As a dictum for the Eurasian order, Dugin is guided by the principle that the “nation is everything; the individual is nothing.” He zestfully prophesizes a coming apocalyptic conflagration between these two orders, with a new Russian Empire arising from those ashes. “In principle, Eurasia and our space, the heartland Russia,” writes Dugin, “remain the staging area of a new anti-bourgeois, anti-American revolution … the refusal to allow liberal values to dominate us.”

 
Understanding Putin’s motivations, actions and plans depends on a thorough comprehension of the sort of dangerous ideas advocated by an ideologue like Dugin, a man whom historian Timothy Snyder described as having “revived or remade Nazi ideas for Russian purposes.”
 
Cold War Misunderstanding

Popular depictions of Putin and the Kremlin are often filtered through a Cold War perspective, the sickle and hammer transposed into memes, or the misunderstanding that the Russian dictator is somehow a communist (by both his detractors and admirers). And it’s easy to see why, when Putin is on the record as saying that the collapse of the Soviet Union was the “greatest geopolitical catastrophe of the 20th century.” 

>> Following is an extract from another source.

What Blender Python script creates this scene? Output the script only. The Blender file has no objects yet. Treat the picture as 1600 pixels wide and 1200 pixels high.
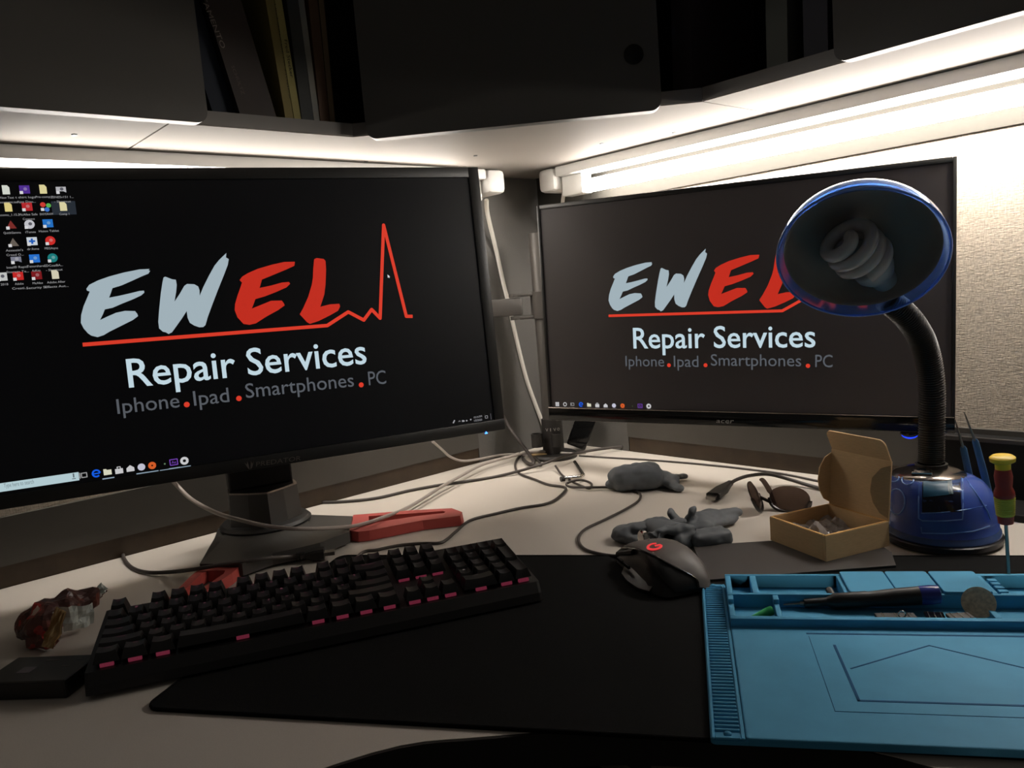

Putin’s declaration evidences no sympathy for Marxist-Leninism or state socialism, however, but is rather a mourning for the loss of Russian territorial expanse and for Moscow’s hegemony throughout Eastern Europe and beyond. To say that we’re in a “Cold War” (albeit one that’s very hot in Kyiv) is to draw upon the wrong analogy. What the Kremlin currently seems to want isn’t a return to the USSR, but the creation of a New Russia, a reactionary, revanchist order to act against modernity itself. As Dugin put it in The Fourth Political Theory:

Everything is to be cleansed off … science, values, philosophy, art, society, modes, patterns, ‘truths,’ understanding of Being, time and space. All is dead with Modernity. So it should end. We are going to end it.

Russia is a state mired in oligarchical corruption. But to see financial incentive as the core of Putin’s desire is to dangerously misapprehend the nature of the current threat — to not take men like Dugin at their word. 

Understood not as a conventional leader, but as the de facto spiritual head of a Fascist International, Putin’s behavior crystalizes into focus. The reactionary anti-LGBTQ laws in Russia, the support of far-right figures such as Marine Le Pen in France, Nigel Farage in Britain and Trump in the United States, the forced annexation of Crimea and portions of Georgia, and now the offensive in Ukraine, don’t make sense if we simply understand Putin as just another Russian autocrat.

In an interview about her book, The Future is History: How Totalitarianism Reclaimed Russia, journalist and dissident Masha Gessen explains the “reason why the rest of the world was so slow to recognize the threat posed by both Hitler and Stalin was that what passed for ideology seemed preposterous,” but that “Putin isn’t that different.” In this context, I fear that “New Cold War” is an overly sunny analogy. No sane person would ever choose war, but whether or not it’s something we desire, war appears to have been chosen for us.